* **AIM OF THE EXERCISE**
Read the lines that follow and pick out every one containing the word "this".

* **AVAILABLE DATA**
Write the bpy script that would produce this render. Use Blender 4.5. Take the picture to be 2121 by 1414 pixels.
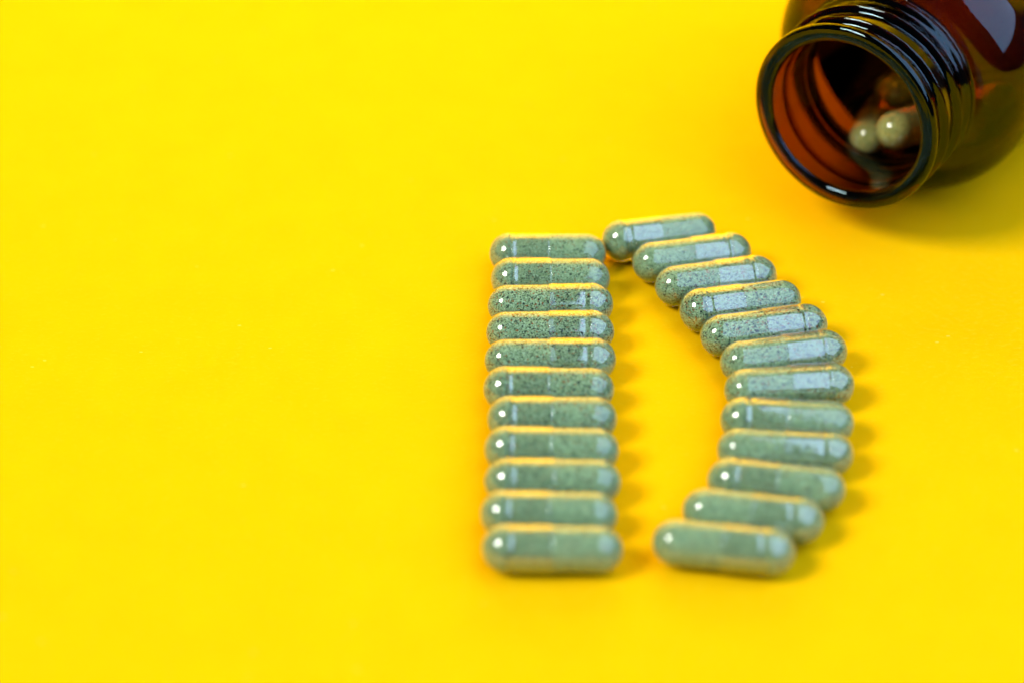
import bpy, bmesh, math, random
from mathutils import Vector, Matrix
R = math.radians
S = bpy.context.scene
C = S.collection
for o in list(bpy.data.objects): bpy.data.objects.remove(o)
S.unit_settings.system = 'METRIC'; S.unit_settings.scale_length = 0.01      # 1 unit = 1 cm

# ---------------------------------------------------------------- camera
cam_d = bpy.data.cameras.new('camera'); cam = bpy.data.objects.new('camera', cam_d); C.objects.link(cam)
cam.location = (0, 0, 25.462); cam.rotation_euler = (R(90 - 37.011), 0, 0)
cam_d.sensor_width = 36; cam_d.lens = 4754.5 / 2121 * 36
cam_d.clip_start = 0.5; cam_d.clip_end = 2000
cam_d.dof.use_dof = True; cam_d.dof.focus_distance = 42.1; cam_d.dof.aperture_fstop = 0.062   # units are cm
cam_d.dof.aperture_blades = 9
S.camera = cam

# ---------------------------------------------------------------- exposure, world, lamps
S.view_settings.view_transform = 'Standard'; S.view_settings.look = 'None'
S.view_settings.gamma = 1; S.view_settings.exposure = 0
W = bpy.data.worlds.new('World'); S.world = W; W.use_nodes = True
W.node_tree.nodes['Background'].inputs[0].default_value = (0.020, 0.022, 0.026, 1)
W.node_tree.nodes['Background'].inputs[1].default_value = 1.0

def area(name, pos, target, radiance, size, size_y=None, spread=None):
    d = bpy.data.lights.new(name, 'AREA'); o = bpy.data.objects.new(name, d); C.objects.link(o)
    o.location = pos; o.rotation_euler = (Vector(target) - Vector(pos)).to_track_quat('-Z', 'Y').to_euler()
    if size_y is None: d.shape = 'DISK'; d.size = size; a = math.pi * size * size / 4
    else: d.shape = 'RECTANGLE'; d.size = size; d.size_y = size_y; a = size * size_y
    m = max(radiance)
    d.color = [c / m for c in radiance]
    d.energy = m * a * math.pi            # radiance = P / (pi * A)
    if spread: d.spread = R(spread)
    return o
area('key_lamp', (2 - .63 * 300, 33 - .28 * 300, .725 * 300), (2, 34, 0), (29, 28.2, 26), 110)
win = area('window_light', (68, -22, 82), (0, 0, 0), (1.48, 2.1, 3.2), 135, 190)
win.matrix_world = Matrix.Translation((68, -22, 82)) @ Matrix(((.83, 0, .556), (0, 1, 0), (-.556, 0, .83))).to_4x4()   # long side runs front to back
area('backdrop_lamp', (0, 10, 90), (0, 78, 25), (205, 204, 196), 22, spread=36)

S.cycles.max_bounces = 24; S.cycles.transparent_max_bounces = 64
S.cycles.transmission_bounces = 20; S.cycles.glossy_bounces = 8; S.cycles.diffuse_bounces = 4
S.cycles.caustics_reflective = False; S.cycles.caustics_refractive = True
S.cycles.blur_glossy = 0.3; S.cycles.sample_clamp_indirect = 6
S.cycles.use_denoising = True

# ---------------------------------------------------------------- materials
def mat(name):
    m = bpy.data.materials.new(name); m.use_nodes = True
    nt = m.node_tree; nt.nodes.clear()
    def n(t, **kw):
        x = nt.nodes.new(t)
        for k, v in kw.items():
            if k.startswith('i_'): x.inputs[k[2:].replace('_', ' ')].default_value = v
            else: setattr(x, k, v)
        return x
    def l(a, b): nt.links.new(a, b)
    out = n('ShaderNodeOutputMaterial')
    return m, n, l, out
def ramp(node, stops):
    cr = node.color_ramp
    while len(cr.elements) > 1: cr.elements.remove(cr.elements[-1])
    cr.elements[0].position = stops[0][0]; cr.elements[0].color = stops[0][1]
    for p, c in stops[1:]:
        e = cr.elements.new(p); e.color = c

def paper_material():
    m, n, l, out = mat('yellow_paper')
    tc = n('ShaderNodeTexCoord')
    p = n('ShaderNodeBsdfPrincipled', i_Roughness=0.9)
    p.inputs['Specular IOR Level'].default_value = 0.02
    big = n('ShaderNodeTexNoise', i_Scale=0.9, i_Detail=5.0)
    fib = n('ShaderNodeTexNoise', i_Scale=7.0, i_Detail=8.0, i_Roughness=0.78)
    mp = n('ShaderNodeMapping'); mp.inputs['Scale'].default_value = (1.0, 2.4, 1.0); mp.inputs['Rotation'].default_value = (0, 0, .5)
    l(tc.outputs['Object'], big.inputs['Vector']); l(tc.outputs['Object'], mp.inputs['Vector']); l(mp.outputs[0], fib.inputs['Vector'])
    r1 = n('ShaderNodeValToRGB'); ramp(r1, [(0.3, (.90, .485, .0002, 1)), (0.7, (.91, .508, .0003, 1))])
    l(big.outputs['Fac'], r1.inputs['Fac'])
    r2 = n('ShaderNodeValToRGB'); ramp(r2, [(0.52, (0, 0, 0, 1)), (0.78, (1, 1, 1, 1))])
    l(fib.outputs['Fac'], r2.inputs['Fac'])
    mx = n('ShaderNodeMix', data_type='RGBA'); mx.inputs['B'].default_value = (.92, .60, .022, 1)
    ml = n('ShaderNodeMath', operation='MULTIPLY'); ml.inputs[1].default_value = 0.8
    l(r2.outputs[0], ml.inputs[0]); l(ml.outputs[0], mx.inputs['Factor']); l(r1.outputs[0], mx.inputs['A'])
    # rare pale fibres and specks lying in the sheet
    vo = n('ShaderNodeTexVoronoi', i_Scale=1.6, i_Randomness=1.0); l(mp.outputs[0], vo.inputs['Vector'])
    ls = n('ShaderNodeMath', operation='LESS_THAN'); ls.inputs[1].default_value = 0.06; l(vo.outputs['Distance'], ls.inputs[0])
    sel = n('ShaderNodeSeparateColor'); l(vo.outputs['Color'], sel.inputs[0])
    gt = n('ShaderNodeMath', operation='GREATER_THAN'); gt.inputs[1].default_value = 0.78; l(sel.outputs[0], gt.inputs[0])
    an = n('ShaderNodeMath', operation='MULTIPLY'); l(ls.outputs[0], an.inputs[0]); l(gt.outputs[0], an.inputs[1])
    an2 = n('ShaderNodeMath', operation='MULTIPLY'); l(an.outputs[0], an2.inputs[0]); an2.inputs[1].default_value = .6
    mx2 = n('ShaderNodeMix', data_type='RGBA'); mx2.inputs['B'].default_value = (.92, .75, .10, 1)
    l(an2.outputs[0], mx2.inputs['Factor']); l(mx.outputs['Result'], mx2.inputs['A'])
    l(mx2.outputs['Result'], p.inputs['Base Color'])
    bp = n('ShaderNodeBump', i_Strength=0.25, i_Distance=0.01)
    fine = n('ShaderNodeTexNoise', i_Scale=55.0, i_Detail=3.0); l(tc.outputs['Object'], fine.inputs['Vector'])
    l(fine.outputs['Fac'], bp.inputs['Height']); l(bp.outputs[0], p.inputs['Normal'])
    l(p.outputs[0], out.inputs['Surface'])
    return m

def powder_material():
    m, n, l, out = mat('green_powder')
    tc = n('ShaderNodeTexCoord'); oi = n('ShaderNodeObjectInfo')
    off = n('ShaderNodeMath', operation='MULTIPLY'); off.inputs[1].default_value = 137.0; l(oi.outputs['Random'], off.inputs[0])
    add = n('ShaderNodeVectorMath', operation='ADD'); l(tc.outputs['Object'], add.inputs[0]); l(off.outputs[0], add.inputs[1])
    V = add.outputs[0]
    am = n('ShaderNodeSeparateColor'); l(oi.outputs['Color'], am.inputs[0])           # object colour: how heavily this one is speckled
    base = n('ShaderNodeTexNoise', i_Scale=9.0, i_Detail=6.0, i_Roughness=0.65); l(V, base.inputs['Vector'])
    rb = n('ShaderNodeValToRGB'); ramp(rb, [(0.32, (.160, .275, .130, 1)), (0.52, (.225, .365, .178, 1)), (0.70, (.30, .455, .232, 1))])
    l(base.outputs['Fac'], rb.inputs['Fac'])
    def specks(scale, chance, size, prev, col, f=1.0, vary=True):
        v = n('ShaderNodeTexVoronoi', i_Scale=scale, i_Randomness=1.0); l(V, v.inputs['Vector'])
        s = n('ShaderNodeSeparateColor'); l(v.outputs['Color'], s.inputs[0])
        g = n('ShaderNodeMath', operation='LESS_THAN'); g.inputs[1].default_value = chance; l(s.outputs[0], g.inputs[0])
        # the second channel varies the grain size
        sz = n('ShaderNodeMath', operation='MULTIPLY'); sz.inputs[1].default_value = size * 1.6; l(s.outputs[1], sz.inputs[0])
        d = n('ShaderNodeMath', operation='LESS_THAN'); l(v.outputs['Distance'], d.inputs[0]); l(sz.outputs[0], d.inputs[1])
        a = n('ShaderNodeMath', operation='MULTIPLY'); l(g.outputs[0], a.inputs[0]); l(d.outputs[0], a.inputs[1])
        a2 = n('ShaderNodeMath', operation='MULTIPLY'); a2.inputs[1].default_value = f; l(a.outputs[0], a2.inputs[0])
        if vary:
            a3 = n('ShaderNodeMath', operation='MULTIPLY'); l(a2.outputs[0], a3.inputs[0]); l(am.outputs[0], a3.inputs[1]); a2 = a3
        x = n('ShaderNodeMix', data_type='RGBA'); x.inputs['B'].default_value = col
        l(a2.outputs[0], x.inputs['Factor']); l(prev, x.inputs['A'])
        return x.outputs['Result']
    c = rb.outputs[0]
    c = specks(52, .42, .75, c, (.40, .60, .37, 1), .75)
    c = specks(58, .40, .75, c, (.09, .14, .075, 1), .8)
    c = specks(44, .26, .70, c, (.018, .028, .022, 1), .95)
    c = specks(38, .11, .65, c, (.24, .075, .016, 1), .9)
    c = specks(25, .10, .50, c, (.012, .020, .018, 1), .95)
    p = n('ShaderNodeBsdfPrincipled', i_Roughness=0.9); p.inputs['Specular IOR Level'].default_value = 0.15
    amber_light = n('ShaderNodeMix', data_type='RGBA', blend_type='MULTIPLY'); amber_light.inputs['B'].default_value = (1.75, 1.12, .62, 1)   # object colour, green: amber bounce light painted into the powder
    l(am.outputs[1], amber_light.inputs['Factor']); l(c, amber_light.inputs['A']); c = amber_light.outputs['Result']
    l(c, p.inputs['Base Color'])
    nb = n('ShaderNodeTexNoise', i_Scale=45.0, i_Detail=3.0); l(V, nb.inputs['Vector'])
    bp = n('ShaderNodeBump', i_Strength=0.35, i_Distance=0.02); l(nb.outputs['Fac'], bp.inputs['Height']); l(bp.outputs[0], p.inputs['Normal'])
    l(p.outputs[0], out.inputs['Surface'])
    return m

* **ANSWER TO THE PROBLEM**
Write the bpy script that would produce this render. Use Blender 4.5. Take the picture to be 2121 by 1414 pixels.
    am = n('ShaderNodeSeparateColor'); l(oi.outputs['Color'], am.inputs[0])           # object colour: how heavily this one is speckled